**** Data shown ****

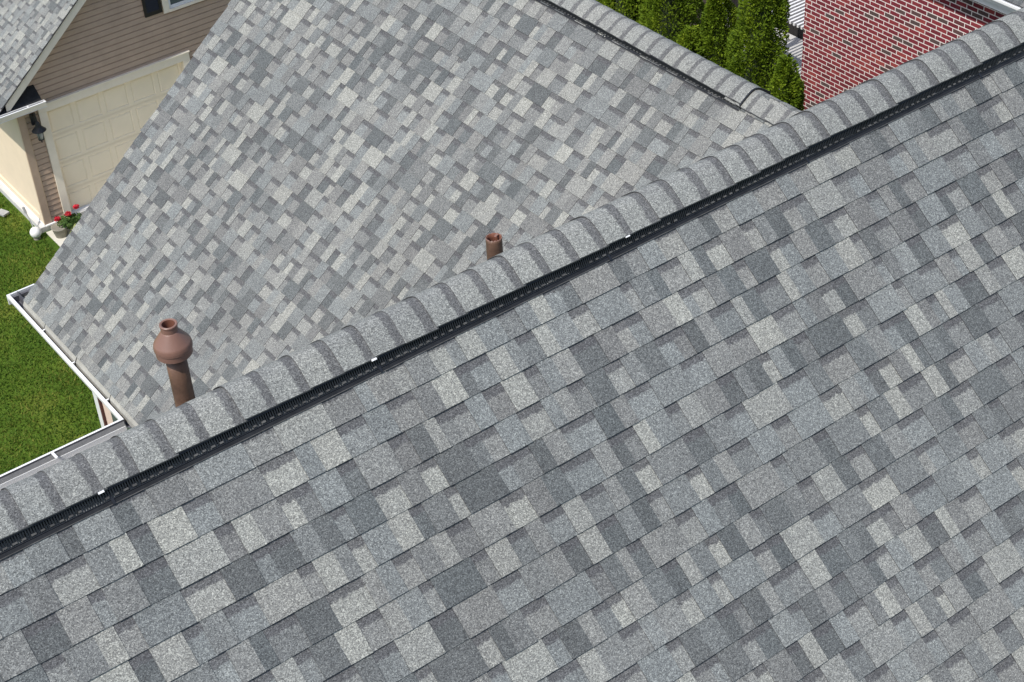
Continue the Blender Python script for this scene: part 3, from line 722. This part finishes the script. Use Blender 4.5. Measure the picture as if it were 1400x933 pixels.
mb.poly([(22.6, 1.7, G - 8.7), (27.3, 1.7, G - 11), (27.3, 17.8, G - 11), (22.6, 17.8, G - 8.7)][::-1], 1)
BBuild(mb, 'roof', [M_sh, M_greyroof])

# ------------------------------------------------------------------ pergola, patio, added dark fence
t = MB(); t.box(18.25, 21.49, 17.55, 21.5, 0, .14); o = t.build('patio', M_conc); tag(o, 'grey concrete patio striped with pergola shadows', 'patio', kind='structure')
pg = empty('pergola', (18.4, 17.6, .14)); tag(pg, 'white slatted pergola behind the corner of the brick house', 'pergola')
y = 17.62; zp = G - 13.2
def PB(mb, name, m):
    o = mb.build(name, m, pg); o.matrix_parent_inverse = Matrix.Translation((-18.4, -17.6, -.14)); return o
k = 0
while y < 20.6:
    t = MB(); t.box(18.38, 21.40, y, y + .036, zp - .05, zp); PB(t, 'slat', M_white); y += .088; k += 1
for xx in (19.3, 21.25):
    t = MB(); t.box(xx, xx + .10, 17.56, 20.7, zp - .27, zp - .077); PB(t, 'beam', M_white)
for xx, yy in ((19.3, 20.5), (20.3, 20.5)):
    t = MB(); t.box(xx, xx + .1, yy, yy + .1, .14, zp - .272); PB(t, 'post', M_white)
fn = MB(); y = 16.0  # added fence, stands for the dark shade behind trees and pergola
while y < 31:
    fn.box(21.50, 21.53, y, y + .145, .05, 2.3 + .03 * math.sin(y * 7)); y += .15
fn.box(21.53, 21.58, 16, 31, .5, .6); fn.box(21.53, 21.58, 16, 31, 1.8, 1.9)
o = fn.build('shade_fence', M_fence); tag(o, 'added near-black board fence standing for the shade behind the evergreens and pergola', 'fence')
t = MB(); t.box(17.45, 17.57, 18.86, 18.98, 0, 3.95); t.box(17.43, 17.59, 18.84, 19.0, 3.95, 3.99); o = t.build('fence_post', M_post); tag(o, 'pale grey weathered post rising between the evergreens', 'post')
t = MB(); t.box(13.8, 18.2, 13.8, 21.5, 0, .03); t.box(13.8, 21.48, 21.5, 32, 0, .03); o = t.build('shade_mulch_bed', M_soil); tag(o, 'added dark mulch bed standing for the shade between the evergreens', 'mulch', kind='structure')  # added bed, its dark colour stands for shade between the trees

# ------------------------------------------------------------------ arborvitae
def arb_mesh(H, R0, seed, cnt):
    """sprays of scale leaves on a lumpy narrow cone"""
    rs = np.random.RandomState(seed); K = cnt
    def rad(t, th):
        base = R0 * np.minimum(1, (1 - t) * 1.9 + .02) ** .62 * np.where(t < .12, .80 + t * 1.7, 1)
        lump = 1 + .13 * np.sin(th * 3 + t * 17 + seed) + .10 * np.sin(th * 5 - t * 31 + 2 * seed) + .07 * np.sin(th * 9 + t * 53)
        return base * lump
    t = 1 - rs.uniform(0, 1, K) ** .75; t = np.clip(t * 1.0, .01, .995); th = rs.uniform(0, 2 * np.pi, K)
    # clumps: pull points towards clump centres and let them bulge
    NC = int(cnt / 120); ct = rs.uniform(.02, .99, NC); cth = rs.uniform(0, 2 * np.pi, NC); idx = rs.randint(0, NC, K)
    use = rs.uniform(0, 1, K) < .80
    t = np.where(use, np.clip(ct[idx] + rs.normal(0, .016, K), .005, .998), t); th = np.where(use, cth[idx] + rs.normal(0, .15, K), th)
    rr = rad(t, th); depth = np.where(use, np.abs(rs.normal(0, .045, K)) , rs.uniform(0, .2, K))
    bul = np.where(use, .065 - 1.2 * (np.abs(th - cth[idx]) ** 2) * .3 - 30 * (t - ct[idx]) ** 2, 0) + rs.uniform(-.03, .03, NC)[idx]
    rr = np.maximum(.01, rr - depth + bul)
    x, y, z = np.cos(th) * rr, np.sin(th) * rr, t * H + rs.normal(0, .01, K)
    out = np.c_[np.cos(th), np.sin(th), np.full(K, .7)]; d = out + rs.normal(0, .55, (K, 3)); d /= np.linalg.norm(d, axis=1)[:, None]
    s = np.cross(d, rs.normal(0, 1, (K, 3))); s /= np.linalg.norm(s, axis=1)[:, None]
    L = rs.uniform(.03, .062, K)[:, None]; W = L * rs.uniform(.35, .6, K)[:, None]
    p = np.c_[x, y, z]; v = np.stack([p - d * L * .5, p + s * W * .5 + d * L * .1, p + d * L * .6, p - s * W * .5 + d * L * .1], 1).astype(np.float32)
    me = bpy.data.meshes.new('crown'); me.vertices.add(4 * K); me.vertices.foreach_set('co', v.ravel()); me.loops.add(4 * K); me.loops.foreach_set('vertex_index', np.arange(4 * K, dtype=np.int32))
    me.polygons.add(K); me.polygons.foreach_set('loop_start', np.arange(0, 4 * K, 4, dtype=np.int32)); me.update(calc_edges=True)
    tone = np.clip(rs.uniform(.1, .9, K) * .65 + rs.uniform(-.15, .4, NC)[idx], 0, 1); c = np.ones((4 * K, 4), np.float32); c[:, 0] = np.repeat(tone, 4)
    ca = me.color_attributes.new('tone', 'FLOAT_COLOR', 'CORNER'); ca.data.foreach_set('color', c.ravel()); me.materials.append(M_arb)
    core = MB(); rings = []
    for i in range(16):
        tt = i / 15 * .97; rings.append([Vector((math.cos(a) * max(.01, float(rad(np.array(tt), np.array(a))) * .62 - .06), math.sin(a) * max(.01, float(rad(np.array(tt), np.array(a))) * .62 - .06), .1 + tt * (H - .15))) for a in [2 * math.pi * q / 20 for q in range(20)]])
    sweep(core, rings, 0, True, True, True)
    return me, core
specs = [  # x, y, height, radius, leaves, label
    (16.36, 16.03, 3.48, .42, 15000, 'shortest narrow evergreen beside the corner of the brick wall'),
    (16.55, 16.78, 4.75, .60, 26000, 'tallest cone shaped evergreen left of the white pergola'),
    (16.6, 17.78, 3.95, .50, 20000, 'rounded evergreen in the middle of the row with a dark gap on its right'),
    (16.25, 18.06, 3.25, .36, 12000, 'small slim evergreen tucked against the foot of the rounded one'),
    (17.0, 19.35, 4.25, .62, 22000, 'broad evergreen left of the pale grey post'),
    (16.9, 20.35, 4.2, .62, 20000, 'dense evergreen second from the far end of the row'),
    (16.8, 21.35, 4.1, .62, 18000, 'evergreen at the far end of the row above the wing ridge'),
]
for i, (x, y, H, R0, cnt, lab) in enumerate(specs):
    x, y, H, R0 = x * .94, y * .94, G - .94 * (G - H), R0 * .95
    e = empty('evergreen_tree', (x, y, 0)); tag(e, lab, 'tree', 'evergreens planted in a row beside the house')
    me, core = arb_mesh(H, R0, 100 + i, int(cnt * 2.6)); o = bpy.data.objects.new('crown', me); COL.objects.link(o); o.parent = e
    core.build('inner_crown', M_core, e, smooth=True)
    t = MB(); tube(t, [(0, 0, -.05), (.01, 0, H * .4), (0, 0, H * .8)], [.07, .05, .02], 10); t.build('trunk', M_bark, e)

****
**** Data shown ****

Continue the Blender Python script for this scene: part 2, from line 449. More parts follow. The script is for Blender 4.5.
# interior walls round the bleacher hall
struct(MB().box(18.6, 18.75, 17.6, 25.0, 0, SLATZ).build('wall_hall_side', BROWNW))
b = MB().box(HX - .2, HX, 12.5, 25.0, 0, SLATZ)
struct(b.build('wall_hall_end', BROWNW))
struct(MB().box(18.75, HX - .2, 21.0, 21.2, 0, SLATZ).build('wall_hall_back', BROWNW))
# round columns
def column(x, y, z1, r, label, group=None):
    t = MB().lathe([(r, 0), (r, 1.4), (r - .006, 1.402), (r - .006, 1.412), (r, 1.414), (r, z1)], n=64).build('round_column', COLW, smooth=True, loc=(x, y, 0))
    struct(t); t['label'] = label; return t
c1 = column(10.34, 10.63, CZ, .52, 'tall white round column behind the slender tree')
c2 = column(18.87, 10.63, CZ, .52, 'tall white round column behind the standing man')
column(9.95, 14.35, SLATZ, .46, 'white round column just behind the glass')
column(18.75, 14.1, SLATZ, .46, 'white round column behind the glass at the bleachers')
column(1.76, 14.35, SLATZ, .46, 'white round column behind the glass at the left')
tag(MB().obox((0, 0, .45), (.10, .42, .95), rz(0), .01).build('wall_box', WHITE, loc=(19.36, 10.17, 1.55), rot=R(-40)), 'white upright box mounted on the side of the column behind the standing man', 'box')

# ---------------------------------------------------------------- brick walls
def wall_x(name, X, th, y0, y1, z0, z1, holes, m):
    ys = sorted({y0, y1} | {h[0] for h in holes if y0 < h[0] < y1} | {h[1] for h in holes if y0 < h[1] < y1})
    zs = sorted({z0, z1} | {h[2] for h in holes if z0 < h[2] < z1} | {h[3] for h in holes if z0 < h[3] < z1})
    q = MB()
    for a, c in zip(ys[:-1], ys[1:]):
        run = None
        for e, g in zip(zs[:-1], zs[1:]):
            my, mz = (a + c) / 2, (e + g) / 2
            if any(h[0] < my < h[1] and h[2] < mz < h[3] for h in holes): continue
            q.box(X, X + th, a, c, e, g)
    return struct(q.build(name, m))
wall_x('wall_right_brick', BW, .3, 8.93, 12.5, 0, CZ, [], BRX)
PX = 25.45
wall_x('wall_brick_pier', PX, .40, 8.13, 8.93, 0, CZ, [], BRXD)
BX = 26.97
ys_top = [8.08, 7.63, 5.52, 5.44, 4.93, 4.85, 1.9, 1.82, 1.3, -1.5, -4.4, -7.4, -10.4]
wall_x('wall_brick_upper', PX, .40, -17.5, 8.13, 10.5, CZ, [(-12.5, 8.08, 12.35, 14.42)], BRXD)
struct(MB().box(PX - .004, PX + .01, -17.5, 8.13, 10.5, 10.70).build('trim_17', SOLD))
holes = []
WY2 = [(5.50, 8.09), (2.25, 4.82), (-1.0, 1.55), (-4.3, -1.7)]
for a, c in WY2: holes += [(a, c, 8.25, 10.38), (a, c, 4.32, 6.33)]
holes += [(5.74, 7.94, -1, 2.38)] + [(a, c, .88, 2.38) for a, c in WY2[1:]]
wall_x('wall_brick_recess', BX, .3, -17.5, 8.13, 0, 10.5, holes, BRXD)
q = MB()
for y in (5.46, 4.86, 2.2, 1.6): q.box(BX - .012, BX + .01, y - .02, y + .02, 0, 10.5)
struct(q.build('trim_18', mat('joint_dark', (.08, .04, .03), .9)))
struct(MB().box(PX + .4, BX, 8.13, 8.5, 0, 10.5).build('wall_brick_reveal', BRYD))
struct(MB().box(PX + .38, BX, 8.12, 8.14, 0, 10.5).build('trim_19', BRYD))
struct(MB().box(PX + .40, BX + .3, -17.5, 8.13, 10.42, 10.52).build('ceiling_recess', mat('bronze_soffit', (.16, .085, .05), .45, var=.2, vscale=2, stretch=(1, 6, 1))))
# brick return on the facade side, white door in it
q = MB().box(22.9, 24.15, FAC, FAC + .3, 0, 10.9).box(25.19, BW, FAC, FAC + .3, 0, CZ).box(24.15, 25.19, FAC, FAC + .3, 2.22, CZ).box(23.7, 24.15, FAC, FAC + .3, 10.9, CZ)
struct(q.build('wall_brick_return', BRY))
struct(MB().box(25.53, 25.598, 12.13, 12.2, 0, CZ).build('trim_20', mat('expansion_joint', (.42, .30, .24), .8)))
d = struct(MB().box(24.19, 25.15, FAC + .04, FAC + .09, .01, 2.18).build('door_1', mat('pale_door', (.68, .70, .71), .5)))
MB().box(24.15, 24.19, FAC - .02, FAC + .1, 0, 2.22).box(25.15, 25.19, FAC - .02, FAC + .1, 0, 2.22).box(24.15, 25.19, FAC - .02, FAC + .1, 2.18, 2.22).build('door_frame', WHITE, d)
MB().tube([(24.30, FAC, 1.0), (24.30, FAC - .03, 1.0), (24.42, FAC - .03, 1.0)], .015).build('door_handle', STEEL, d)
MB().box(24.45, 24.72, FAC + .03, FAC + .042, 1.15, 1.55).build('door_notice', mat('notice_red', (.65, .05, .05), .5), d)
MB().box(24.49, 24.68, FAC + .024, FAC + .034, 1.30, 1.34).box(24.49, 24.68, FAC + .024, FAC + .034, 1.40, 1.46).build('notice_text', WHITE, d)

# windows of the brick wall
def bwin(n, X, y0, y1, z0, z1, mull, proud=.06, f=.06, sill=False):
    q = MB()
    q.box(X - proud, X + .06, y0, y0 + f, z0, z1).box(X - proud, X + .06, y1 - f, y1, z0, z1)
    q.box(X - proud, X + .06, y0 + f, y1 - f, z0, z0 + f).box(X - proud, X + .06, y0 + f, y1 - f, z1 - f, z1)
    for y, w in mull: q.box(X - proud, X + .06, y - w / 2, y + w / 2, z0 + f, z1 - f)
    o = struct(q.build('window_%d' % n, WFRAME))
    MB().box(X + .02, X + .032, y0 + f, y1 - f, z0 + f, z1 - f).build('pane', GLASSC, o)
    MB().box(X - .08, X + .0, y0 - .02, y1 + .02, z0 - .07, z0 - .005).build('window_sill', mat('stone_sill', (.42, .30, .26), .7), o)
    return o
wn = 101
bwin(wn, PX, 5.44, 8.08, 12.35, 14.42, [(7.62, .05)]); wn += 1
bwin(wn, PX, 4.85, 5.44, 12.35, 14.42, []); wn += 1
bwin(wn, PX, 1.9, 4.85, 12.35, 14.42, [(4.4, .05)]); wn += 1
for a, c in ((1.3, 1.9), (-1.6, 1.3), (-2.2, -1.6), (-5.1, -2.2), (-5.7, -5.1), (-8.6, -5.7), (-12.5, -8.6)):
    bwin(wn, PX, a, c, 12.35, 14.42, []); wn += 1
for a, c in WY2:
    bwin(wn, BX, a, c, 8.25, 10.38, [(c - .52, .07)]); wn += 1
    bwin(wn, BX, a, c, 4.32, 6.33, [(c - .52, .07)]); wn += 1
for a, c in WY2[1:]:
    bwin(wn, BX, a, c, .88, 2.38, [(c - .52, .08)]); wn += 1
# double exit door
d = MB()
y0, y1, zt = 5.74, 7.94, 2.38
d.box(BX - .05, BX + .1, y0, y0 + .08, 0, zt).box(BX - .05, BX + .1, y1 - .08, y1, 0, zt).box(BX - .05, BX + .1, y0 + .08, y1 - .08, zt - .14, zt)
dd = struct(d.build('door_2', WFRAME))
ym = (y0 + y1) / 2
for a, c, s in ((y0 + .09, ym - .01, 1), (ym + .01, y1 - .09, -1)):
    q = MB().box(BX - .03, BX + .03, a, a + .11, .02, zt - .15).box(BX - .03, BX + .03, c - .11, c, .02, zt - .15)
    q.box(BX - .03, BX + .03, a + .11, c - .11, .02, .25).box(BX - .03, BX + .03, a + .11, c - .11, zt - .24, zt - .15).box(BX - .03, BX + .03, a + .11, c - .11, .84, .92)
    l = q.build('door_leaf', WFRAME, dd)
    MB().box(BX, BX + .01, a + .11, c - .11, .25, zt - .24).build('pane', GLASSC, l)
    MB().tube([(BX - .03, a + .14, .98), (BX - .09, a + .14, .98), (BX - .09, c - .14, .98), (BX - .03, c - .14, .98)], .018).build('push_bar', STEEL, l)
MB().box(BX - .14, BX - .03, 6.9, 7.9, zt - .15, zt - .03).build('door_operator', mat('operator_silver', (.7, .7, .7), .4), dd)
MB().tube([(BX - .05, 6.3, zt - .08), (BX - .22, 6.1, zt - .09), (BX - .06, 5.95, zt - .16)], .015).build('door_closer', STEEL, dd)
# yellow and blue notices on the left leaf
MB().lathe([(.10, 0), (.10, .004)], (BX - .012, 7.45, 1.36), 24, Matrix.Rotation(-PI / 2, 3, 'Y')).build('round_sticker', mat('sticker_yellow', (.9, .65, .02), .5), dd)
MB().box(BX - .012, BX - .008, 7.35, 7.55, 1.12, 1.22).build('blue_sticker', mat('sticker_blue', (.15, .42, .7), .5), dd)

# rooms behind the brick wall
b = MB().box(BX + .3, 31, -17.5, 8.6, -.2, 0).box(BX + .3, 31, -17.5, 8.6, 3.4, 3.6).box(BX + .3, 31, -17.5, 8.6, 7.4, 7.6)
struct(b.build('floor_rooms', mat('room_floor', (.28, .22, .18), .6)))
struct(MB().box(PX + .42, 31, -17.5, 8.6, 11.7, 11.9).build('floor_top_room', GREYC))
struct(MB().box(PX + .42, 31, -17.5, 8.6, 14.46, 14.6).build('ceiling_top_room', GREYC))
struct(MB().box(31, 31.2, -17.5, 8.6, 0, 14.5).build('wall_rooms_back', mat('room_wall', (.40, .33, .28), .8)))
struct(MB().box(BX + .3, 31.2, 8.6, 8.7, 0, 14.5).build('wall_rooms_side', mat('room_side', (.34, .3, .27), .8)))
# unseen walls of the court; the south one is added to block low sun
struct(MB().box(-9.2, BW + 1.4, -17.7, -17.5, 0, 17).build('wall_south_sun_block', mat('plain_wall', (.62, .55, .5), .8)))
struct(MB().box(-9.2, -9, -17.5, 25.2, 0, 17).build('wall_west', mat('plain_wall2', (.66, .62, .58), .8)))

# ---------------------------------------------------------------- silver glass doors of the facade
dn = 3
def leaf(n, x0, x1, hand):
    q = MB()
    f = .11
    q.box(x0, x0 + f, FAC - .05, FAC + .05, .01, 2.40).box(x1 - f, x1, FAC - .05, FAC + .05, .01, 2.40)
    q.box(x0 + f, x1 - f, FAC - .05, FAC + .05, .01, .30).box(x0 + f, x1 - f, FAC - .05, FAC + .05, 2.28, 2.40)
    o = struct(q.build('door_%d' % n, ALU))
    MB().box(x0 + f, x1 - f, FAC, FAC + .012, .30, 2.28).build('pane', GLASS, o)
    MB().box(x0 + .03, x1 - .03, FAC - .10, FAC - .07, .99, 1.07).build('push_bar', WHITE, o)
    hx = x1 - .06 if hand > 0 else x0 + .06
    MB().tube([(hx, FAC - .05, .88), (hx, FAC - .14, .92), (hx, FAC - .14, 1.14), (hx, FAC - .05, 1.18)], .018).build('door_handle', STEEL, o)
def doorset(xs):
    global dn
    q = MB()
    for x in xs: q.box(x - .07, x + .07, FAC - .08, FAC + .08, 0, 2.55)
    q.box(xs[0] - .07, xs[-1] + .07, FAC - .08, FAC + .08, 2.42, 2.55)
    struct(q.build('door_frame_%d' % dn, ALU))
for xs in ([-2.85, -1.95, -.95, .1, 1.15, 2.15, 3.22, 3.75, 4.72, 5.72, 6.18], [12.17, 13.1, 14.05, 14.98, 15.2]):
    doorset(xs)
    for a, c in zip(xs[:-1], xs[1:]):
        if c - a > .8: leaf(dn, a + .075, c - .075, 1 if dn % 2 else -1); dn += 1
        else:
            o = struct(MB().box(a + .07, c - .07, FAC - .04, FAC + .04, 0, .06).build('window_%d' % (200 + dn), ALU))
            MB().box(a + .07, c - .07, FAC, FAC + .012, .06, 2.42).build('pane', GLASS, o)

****

The lines to transcribe begin at the line with "Continue the Blender Python script for this scene: part 3, from" and end at the line with "t = MB(); t.box(13.8, 18.2, 13.8, 21.5, 0, .03);"; copy them exactly, both ends included.

Continue the Blender Python script for this scene: part 3, from line 722. This part finishes the script. Use Blender 4.5. Measure the picture as if it were 1400x933 pixels.
mb.poly([(22.6, 1.7, G - 8.7), (27.3, 1.7, G - 11), (27.3, 17.8, G - 11), (22.6, 17.8, G - 8.7)][::-1], 1)
BBuild(mb, 'roof', [M_sh, M_greyroof])

# ------------------------------------------------------------------ pergola, patio, added dark fence
t = MB(); t.box(18.25, 21.49, 17.55, 21.5, 0, .14); o = t.build('patio', M_conc); tag(o, 'grey concrete patio striped with pergola shadows', 'patio', kind='structure')
pg = empty('pergola', (18.4, 17.6, .14)); tag(pg, 'white slatted pergola behind the corner of the brick house', 'pergola')
y = 17.62; zp = G - 13.2
def PB(mb, name, m):
    o = mb.build(name, m, pg); o.matrix_parent_inverse = Matrix.Translation((-18.4, -17.6, -.14)); return o
k = 0
while y < 20.6:
    t = MB(); t.box(18.38, 21.40, y, y + .036, zp - .05, zp); PB(t, 'slat', M_white); y += .088; k += 1
for xx in (19.3, 21.25):
    t = MB(); t.box(xx, xx + .10, 17.56, 20.7, zp - .27, zp - .077); PB(t, 'beam', M_white)
for xx, yy in ((19.3, 20.5), (20.3, 20.5)):
    t = MB(); t.box(xx, xx + .1, yy, yy + .1, .14, zp - .272); PB(t, 'post', M_white)
fn = MB(); y = 16.0  # added fence, stands for the dark shade behind trees and pergola
while y < 31:
    fn.box(21.50, 21.53, y, y + .145, .05, 2.3 + .03 * math.sin(y * 7)); y += .15
fn.box(21.53, 21.58, 16, 31, .5, .6); fn.box(21.53, 21.58, 16, 31, 1.8, 1.9)
o = fn.build('shade_fence', M_fence); tag(o, 'added near-black board fence standing for the shade behind the evergreens and pergola', 'fence')
t = MB(); t.box(17.45, 17.57, 18.86, 18.98, 0, 3.95); t.box(17.43, 17.59, 18.84, 19.0, 3.95, 3.99); o = t.build('fence_post', M_post); tag(o, 'pale grey weathered post rising between the evergreens', 'post')
t = MB(); t.box(13.8, 18.2, 13.8, 21.5, 0, .03); t.box(13.8, 21.48, 21.5, 32, 0, .03); o = t.build('shade_mulch_bed', M_soil); tag(o, 'added dark mulch bed standing for the shade between the evergreens', 'mulch', kind='structure')  # added bed, its dark colour stands for shade between the trees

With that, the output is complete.